Apakah belanja-belanja tersebut di atas merupakan suatu pemborosan? Belum tentu, karena perlu dilakukan studi yang menyeluruh dari setiap material pengadaan tersebut. Selain itu, kita perlu membandingkan belanja-belanja dengan besaran pagu anggaran yang telah dirancang dalam APBD dari masing-masing slot alokasi belanja tersebut.
Paling tidak, kita bisa melihat kecenderungan adanya belanja yang tidak mengindahkan skala prioritas. Meski belum terbukti pemborosan, namun menurut saya, pengadaan-pengadaan populis dan simbolis semacam itu perlu ditekan se-efisien mungkin-atau bahkan ditiadakan- mengingat Purwakarta dari tahun ke tahun selalu menderita paceklik APBD, bahkan untuk tahun 2015, Purwakarta defisit APBD sebesar Rp300jt.

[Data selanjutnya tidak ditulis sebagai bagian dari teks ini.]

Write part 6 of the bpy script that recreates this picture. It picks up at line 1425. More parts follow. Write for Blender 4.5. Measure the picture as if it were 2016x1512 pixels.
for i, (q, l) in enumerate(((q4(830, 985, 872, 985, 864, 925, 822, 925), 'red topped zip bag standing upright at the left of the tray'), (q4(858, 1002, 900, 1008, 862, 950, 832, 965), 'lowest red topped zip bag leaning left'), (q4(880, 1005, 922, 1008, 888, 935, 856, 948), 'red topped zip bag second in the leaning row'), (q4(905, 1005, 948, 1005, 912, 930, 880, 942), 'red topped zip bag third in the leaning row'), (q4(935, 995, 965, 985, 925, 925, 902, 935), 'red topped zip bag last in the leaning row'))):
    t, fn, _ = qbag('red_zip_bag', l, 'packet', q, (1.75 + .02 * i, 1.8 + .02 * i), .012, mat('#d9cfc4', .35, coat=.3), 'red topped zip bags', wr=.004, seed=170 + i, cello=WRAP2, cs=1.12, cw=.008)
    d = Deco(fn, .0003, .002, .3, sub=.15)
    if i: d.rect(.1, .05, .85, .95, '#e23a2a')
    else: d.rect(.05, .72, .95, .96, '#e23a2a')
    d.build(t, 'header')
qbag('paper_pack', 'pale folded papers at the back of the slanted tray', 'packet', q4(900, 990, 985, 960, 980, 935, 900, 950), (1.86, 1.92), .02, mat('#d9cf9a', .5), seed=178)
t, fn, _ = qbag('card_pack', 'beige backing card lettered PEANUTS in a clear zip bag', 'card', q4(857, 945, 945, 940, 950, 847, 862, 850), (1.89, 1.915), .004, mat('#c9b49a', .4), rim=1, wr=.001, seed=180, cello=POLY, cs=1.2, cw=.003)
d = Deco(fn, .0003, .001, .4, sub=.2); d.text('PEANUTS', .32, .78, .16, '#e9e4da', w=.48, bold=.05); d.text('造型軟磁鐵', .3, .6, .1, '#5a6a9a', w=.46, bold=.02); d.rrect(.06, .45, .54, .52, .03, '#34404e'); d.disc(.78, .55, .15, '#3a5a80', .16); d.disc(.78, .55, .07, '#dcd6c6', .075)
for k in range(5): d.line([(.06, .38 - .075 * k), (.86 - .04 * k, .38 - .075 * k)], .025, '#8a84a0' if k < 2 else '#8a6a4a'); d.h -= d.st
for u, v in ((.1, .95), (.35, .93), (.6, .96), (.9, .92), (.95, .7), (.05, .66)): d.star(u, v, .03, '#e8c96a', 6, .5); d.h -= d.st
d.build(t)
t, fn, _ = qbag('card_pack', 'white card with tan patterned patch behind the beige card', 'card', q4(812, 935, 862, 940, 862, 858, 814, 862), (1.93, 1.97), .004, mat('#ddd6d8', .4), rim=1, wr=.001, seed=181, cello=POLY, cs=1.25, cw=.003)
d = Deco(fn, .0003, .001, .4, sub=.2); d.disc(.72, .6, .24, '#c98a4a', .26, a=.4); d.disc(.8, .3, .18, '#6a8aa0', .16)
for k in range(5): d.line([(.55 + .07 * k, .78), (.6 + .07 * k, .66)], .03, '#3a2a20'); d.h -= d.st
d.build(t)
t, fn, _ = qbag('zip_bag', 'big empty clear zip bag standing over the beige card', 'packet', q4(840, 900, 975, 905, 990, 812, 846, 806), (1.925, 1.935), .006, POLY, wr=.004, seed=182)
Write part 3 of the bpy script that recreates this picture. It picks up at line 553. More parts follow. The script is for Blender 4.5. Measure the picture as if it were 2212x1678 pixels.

Belanja yang menyedot cukup banyak APBD misalnya pengadaan barang untuk renovasi situbuleud (yang sudah saya bahas sebelumnya di sini) perlu dipertanyakan lebih lanjut mengenai skala prioritasnya, apakah memang masyarakat Purwakarta membutuhkan situ buleud seharga puluhan milyar, atau justru masyarakat hanya memerlukan situbuleud sederhana dalam wujud taman atau ruang terbuka hijau biasa.
Atau belanja Pengadaan Jasa Festival Bela diri Dunia yang menelan anggaran hingga Rp2,9 M. Apakah patut menyelenggarakan festival semacam itu, hanya selama 2 hari namun menelan biaya hampir Rp3 Milyar, ditengah defisit anggaran yang selalu dikeluhkan pemerintah.
****
Indikasi pemborosan, penyelewengan atau pengadaan yang jauh dari prioritas seharusnya bisa dicegah sedini mungkin sejak penawaran tender dimuat di LPSE. Karena kita, masyarakat luas, dapat dengan mudah turut menjadi social control yang efektif dalam pegawasan pengadaan barang dan jasa tersebut.
Jika mengendus ada sesuatu yang janggal dalam proses pengadaan barang dan jasa, LPSE menyediakan fitur whistle-blower system (pengaduan) di websitenya, agar kita bisa melapor dengan cepat atas ketidakwajaran tersebut.
Aturan dan sistem ini dilindungi undang-undang sehingga dijamin keakuratan serta keterkinian-nya. Semoga saja sistem ini terus dikelola dengan baik untukmeningkatakan transparansi dalam pengadaan barang dan jasa, baik di pemerintah pusat, maupun daerah. Dan semoga anda juga tertarik untuk turut mengecek efisiensi dan prioritas belanja di daerah masing-masing.